## [GOAL OF THE EXERCISE]
Repeat, exactly and in full, the lines of the listing below, but without any pictures.

## [GIVEN MATERIAL]
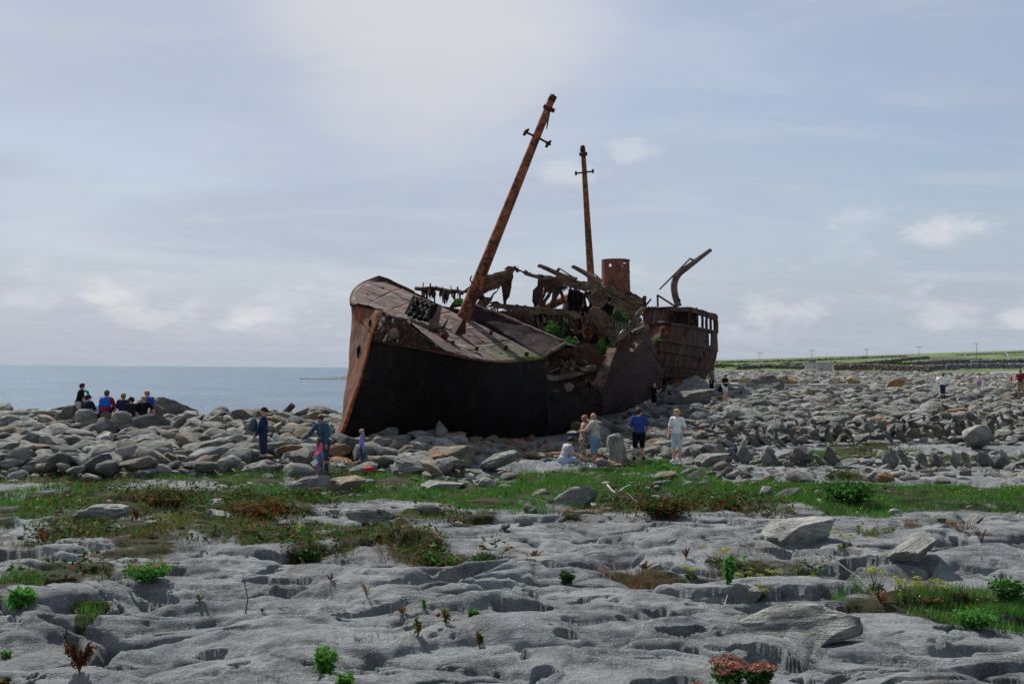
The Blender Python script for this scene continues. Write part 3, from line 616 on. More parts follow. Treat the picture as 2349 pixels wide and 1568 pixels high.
R_RED = rust('mast_rust', (.040, .018, .012), (.17, .058, .028), (.30, .13, .05), .75, (1, 1, 1), 1.9, sharp=.10)
R_MAST2 = rust('mizzen_rust', (.055, .024, .014), (.18, .070, .032), (.34, .18, .075), .6, (1, 1, .8), 1.7)
R_FUN = rust('funnel_rust', (.075, .032, .024), (.17, .068, .046), (.23, .095, .055), .6, (1, 1, 1), 1.1, (.20, .17, .15), .2)
R_WOOD = rust('rotten_planking', (.028, .018, .013), (.100, .072, .050), (.17, .125, .085), .7, (1, 1, 2.6), 1.6, (.22, .19, .15), .45, lichen=None, bump=1.)
R_STERN = rust('stern_rust', (.016, .010, .009), (.060, .031, .022), (.14, .048, .02), .5, (1, 1, .5), .8, None, 0, (UPS, (.105, .095, .10), .7), bump=.8)
R_BEAM = rust('beam_rust', (.05, .036, .032), (.13, .10, .085), (.19, .15, .11), .5)

# ---------------------------------------------------------------- ship building helpers
def origin(o):
    v = Vector((0, 0, 0))
    while o is not None: v += o.location; o = o.parent
    return np.array(v)
def put(name, V, F, mat, parent, smooth=True):
    me = np_mesh(name, np.asarray(V) - origin(parent), F, smooth); return link(name, me, mat, parent)
def resample(pts, n):
    p = np.asarray(pts, float); d = np.hypot(np.hypot(*np.diff(p[:, :2], axis=0).T), np.diff(p[:, 2])); c = np.concatenate([[0], np.cumsum(d)]); t = np.linspace(0, c[-1], n)
    return np.stack([np.interp(t, c, p[:, k]) for k in range(3)], 1)
def smoothline(pts, n):
    """Catmull-Rom through the points"""
    p = np.asarray(pts, float); p = np.concatenate([[2 * p[0] - p[1]], p, [2 * p[-1] - p[-2]]]); out = []
    for i in range(1, len(p) - 2):
        t = np.linspace(0, 1, 12, endpoint=False)[:, None]; a, b, c, d = p[i - 1], p[i], p[i + 1], p[i + 2]
        out.append(.5 * ((2 * b) + (c - a) * t + (2 * a - 5 * b + 4 * c - d) * t ** 2 + (-a + 3 * b - 3 * c + d) * t ** 3))
    out.append(p[-2:-1]); return resample(np.concatenate(out), n)
def shell(name, Gd, thick, mat, parent, noise=.0, ns=1.0, drop=None, smooth=True):
    """a plate surface from a grid of points, with real thickness; drop = mask of missing quads"""
    Gd = np.asarray(Gd, float); n, m = Gd.shape[:2]
    du = np.gradient(Gd, axis=0); dv = np.gradient(Gd, axis=1); N = np.cross(du, dv); N /= np.linalg.norm(N, axis=2)[..., None] + 1e-9
    if noise: Gd = Gd + N * (noise * n3(Gd[..., 0] * ns, Gd[..., 1] * ns, Gd[..., 2] * ns))[..., None]
    A = (Gd + N * thick / 2).reshape(-1, 3); B = (Gd - N * thick / 2).reshape(-1, 3); q = grid_faces(n, m)
    if drop is not None: q = q[~np.asarray(drop).reshape(-1)]
    k = n * m; F = [q, q[:, ::-1] + k]
    ed = {}
    for f in q:
        for i in range(4):
            a, b = int(f[i]), int(f[(i + 1) % 4])
            if (b, a) in ed: del ed[(b, a)]
            else: ed[(a, b)] = 1
    F.append(np.array([[b, a, a + k, b + k] for a, b in ed]))
    return put(name, np.concatenate([A, B]), F, mat, parent, smooth)
def ruled(a, b, m, bulge=None):
    t = np.linspace(0, 1, m)[None, :, None]; g = a[:, None] * (1 - t) + b[:, None] * t
    if bulge is not None: g = g + np.asarray(bulge) * (4 * t * (1 - t))
    return g
RR = random.Random(21)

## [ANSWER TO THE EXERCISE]
The Blender Python script for this scene continues. Write part 3, from line 616 on. More parts follow. Treat the picture as 2349 pixels wide and 1568 pixels high.
R_RED = rust('mast_rust', (.040, .018, .012), (.17, .058, .028), (.30, .13, .05), .75, (1, 1, 1), 1.9, sharp=.10)
R_MAST2 = rust('mizzen_rust', (.055, .024, .014), (.18, .070, .032), (.34, .18, .075), .6, (1, 1, .8), 1.7)
R_FUN = rust('funnel_rust', (.075, .032, .024), (.17, .068, .046), (.23, .095, .055), .6, (1, 1, 1), 1.1, (.20, .17, .15), .2)
R_WOOD = rust('rotten_planking', (.028, .018, .013), (.100, .072, .050), (.17, .125, .085), .7, (1, 1, 2.6), 1.6, (.22, .19, .15), .45, lichen=None, bump=1.)
R_STERN = rust('stern_rust', (.016, .010, .009), (.060, .031, .022), (.14, .048, .02), .5, (1, 1, .5), .8, None, 0, (UPS, (.105, .095, .10), .7), bump=.8)
R_BEAM = rust('beam_rust', (.05, .036, .032), (.13, .10, .085), (.19, .15, .11), .5)

# ---------------------------------------------------------------- ship building helpers
def origin(o):
    v = Vector((0, 0, 0))
    while o is not None: v += o.location; o = o.parent
    return np.array(v)
def put(name, V, F, mat, parent, smooth=True):
    me = np_mesh(name, np.asarray(V) - origin(parent), F, smooth); return link(name, me, mat, parent)
def resample(pts, n):
    p = np.asarray(pts, float); d = np.hypot(np.hypot(*np.diff(p[:, :2], axis=0).T), np.diff(p[:, 2])); c = np.concatenate([[0], np.cumsum(d)]); t = np.linspace(0, c[-1], n)
    return np.stack([np.interp(t, c, p[:, k]) for k in range(3)], 1)
def smoothline(pts, n):
    """Catmull-Rom through the points"""
    p = np.asarray(pts, float); p = np.concatenate([[2 * p[0] - p[1]], p, [2 * p[-1] - p[-2]]]); out = []
    for i in range(1, len(p) - 2):
        t = np.linspace(0, 1, 12, endpoint=False)[:, None]; a, b, c, d = p[i - 1], p[i], p[i + 1], p[i + 2]
        out.append(.5 * ((2 * b) + (c - a) * t + (2 * a - 5 * b + 4 * c - d) * t ** 2 + (-a + 3 * b - 3 * c + d) * t ** 3))
    out.append(p[-2:-1]); return resample(np.concatenate(out), n)
def shell(name, Gd, thick, mat, parent, noise=.0, ns=1.0, drop=None, smooth=True):
    """a plate surface from a grid of points, with real thickness; drop = mask of missing quads"""
    Gd = np.asarray(Gd, float); n, m = Gd.shape[:2]
    du = np.gradient(Gd, axis=0); dv = np.gradient(Gd, axis=1); N = np.cross(du, dv); N /= np.linalg.norm(N, axis=2)[..., None] + 1e-9
    if noise: Gd = Gd + N * (noise * n3(Gd[..., 0] * ns, Gd[..., 1] * ns, Gd[..., 2] * ns))[..., None]
    A = (Gd + N * thick / 2).reshape(-1, 3); B = (Gd - N * thick / 2).reshape(-1, 3); q = grid_faces(n, m)
    if drop is not None: q = q[~np.asarray(drop).reshape(-1)]
    k = n * m; F = [q, q[:, ::-1] + k]
    ed = {}
    for f in q:
        for i in range(4):
            a, b = int(f[i]), int(f[(i + 1) % 4])
            if (b, a) in ed: del ed[(b, a)]
            else: ed[(a, b)] = 1
    F.append(np.array([[b, a, a + k, b + k] for a, b in ed]))
    return put(name, np.concatenate([A, B]), F, mat, parent, smooth)
def ruled(a, b, m, bulge=None):
    t = np.linspace(0, 1, m)[None, :, None]; g = a[:, None] * (1 - t) + b[:, None] * t
    if bulge is not None: g = g + np.asarray(bulge) * (4 * t * (1 - t))
    return g
RR = random.Random(21)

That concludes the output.